Written problem: Your task is to repeat the listing exactly.

Data block:
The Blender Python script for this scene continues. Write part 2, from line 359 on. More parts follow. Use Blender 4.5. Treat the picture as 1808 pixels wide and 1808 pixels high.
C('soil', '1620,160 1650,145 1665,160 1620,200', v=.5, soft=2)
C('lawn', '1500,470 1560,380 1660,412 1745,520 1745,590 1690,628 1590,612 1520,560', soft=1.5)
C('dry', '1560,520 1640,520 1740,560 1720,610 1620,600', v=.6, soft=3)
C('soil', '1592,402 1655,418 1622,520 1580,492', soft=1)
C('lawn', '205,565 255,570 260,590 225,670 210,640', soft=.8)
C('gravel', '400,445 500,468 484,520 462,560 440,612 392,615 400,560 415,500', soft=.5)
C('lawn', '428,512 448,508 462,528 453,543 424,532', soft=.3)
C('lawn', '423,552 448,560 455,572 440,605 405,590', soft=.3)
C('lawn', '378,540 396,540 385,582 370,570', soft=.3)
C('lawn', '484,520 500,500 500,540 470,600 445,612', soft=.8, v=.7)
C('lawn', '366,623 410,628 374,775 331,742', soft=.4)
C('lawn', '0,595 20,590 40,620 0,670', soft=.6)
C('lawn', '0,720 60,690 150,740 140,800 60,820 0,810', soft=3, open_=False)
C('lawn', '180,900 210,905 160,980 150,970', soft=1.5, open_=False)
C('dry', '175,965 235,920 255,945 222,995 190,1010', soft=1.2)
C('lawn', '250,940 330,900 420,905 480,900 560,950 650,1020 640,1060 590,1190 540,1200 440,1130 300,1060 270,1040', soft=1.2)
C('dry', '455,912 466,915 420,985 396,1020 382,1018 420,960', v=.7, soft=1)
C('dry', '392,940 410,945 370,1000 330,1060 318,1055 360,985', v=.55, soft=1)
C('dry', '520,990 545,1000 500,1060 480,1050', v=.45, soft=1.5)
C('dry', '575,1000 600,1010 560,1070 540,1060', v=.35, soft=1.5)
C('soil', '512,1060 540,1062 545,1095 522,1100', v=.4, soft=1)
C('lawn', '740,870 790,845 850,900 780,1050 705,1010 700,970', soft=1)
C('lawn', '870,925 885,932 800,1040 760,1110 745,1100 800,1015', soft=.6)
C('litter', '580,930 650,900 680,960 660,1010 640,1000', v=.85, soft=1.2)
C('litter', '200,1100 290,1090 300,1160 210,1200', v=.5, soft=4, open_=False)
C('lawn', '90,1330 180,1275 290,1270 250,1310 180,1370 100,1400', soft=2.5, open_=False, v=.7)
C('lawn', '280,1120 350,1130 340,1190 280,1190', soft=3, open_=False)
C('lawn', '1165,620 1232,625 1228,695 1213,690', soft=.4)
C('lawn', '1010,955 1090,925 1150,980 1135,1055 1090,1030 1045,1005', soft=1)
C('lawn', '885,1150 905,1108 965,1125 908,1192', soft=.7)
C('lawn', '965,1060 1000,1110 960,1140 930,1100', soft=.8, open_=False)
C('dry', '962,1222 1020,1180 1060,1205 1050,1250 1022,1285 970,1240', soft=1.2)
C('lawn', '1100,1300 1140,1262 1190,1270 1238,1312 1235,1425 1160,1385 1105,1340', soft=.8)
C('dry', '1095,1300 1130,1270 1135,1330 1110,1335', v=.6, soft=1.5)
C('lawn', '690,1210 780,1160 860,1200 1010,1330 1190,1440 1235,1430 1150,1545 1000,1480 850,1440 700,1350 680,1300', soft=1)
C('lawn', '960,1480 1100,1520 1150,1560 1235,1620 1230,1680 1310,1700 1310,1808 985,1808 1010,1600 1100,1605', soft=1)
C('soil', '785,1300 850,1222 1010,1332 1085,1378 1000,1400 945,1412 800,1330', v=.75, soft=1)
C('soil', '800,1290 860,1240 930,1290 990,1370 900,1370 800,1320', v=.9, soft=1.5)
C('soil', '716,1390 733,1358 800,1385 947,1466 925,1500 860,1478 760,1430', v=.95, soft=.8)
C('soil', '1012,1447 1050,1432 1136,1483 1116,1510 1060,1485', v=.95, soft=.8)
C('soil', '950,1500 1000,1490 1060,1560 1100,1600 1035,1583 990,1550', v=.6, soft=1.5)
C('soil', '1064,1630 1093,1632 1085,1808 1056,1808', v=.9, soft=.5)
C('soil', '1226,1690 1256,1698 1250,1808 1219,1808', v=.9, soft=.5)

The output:
The Blender Python script for this scene continues. Write part 2, from line 359 on. More parts follow. Use Blender 4.5. Treat the picture as 1808 pixels wide and 1808 pixels high.
C('soil', '1620,160 1650,145 1665,160 1620,200', v=.5, soft=2)
C('lawn', '1500,470 1560,380 1660,412 1745,520 1745,590 1690,628 1590,612 1520,560', soft=1.5)
C('dry', '1560,520 1640,520 1740,560 1720,610 1620,600', v=.6, soft=3)
C('soil', '1592,402 1655,418 1622,520 1580,492', soft=1)
C('lawn', '205,565 255,570 260,590 225,670 210,640', soft=.8)
C('gravel', '400,445 500,468 484,520 462,560 440,612 392,615 400,560 415,500', soft=.5)
C('lawn', '428,512 448,508 462,528 453,543 424,532', soft=.3)
C('lawn', '423,552 448,560 455,572 440,605 405,590', soft=.3)
C('lawn', '378,540 396,540 385,582 370,570', soft=.3)
C('lawn', '484,520 500,500 500,540 470,600 445,612', soft=.8, v=.7)
C('lawn', '366,623 410,628 374,775 331,742', soft=.4)
C('lawn', '0,595 20,590 40,620 0,670', soft=.6)
C('lawn', '0,720 60,690 150,740 140,800 60,820 0,810', soft=3, open_=False)
C('lawn', '180,900 210,905 160,980 150,970', soft=1.5, open_=False)
C('dry', '175,965 235,920 255,945 222,995 190,1010', soft=1.2)
C('lawn', '250,940 330,900 420,905 480,900 560,950 650,1020 640,1060 590,1190 540,1200 440,1130 300,1060 270,1040', soft=1.2)
C('dry', '455,912 466,915 420,985 396,1020 382,1018 420,960', v=.7, soft=1)
C('dry', '392,940 410,945 370,1000 330,1060 318,1055 360,985', v=.55, soft=1)
C('dry', '520,990 545,1000 500,1060 480,1050', v=.45, soft=1.5)
C('dry', '575,1000 600,1010 560,1070 540,1060', v=.35, soft=1.5)
C('soil', '512,1060 540,1062 545,1095 522,1100', v=.4, soft=1)
C('lawn', '740,870 790,845 850,900 780,1050 705,1010 700,970', soft=1)
C('lawn', '870,925 885,932 800,1040 760,1110 745,1100 800,1015', soft=.6)
C('litter', '580,930 650,900 680,960 660,1010 640,1000', v=.85, soft=1.2)
C('litter', '200,1100 290,1090 300,1160 210,1200', v=.5, soft=4, open_=False)
C('lawn', '90,1330 180,1275 290,1270 250,1310 180,1370 100,1400', soft=2.5, open_=False, v=.7)
C('lawn', '280,1120 350,1130 340,1190 280,1190', soft=3, open_=False)
C('lawn', '1165,620 1232,625 1228,695 1213,690', soft=.4)
C('lawn', '1010,955 1090,925 1150,980 1135,1055 1090,1030 1045,1005', soft=1)
C('lawn', '885,1150 905,1108 965,1125 908,1192', soft=.7)
C('lawn', '965,1060 1000,1110 960,1140 930,1100', soft=.8, open_=False)
C('dry', '962,1222 1020,1180 1060,1205 1050,1250 1022,1285 970,1240', soft=1.2)
C('lawn', '1100,1300 1140,1262 1190,1270 1238,1312 1235,1425 1160,1385 1105,1340', soft=.8)
C('dry', '1095,1300 1130,1270 1135,1330 1110,1335', v=.6, soft=1.5)
C('lawn', '690,1210 780,1160 860,1200 1010,1330 1190,1440 1235,1430 1150,1545 1000,1480 850,1440 700,1350 680,1300', soft=1)
C('lawn', '960,1480 1100,1520 1150,1560 1235,1620 1230,1680 1310,1700 1310,1808 985,1808 1010,1600 1100,1605', soft=1)
C('soil', '785,1300 850,1222 1010,1332 1085,1378 1000,1400 945,1412 800,1330', v=.75, soft=1)
C('soil', '800,1290 860,1240 930,1290 990,1370 900,1370 800,1320', v=.9, soft=1.5)
C('soil', '716,1390 733,1358 800,1385 947,1466 925,1500 860,1478 760,1430', v=.95, soft=.8)
C('soil', '1012,1447 1050,1432 1136,1483 1116,1510 1060,1485', v=.95, soft=.8)
C('soil', '950,1500 1000,1490 1060,1560 1100,1600 1035,1583 990,1550', v=.6, soft=1.5)
C('soil', '1064,1630 1093,1632 1085,1808 1056,1808', v=.9, soft=.5)
C('soil', '1226,1690 1256,1698 1250,1808 1219,1808', v=.9, soft=.5)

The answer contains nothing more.